3D printing inspection software works by using an onboard laser micrometer and a scanning process. It generates a laser inspection toolpath at slicing time for your part and build settings. When the part begins printing, the software automates the collection, upload, and registration of measurement data to help users ascertain if each part printed is within the acceptable tolerance.

Ultimately, automated inspection of parts boosts manufacturing productivity by reducing manpower and time required for manual quality assurance.

Is 3D printing software secure?

A single cybersecurity breach can be incredibly costly for any business hit. With organizations now storing sensitive data in the cloud, information security has topical importance in industrial 3D printing — after all, when storing proprietary parts in the cloud as digital inventory, manufacturers need to protect their intellectual property.

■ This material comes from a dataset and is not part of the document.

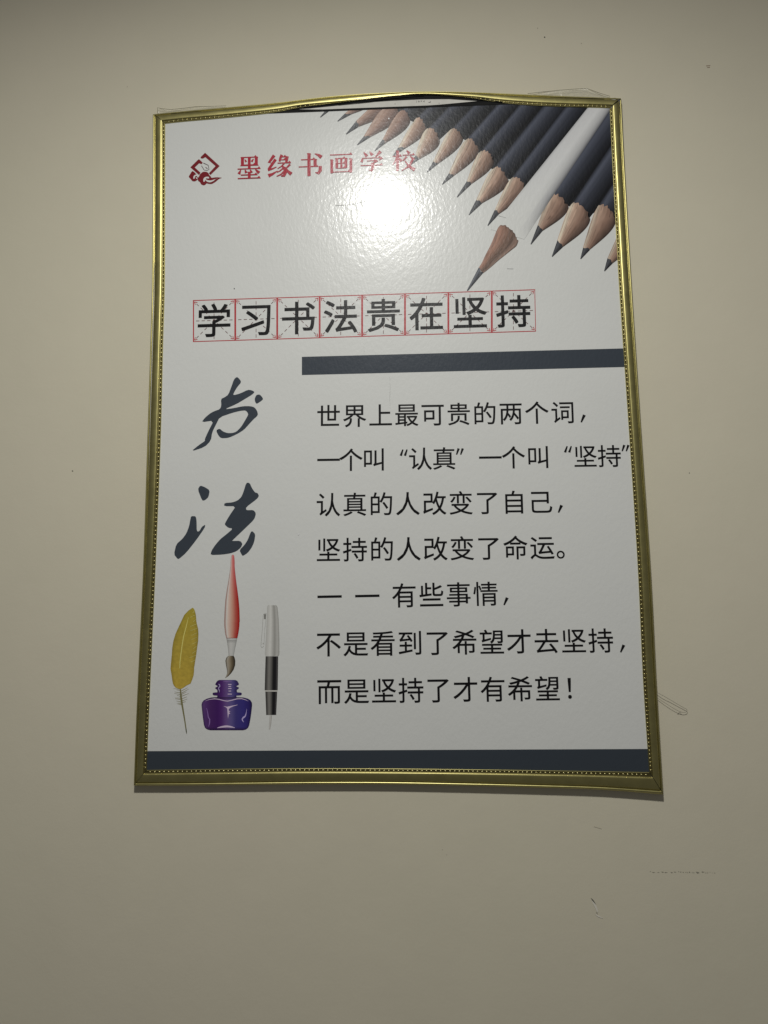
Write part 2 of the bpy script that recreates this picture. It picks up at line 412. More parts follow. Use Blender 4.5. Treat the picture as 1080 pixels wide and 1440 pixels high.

The Digital Forge, including Eiger software, is the first additive manufacturing platform to attain ISO/IEC 27001 certification, meeting rigorous international standards for data management and information security.

How does Markforged secure your data?

Markforged 3D printing software uses SAML SSO (single sign-on) and TLS (transport layer security) certificates. SAML SSO provides a simplified authentication process across enterprise applications with the benefit of improved security. As only one set of credentials is needed per user, user credentials for the organization do not need to be stored in any system. TLS certificates ensure critical information passed from web applications is securely encrypted — to prevent unwanted modifications, loss, or theft of important data.

RBAC (role-based access control) in Markforged 3D printing software offers additional benefits for data management and information security. Ensuring employees only have access to the information they need improves confidentiality, privacy, and compliance. RBAC protects sensitive data from unwanted access, modification, leaks, or deletion — while also simplifying organizational user management processes.

3D printing software has evolved substantially. What’s next?

3D printing software has come a long way since back when it was introduced to serve a single purpose.

Today, innovative slicing applications like Eiger have expanded how 3D printing software can create value for manufacturers beyond just the domain of slicing, evolving into a new industry benchmark: enterprise-grade control centers for additive manufacturing operations. This modern 3D printing software has created new ways for 3D printers to manage inventory, solve supply chain problems, and easily manage all 3D printing operations.

As more manufacturers digitally transform to make operations leaner and more efficient, the role of industrial 3D printing continues to grow. Today’s cutting edge software tools — such as performance simulation, slicing APIs, and in-process inspection — continue to make industrial 3D printing an even faster, more efficient, and more automated solution for solving the biggest challenges in manufacturing.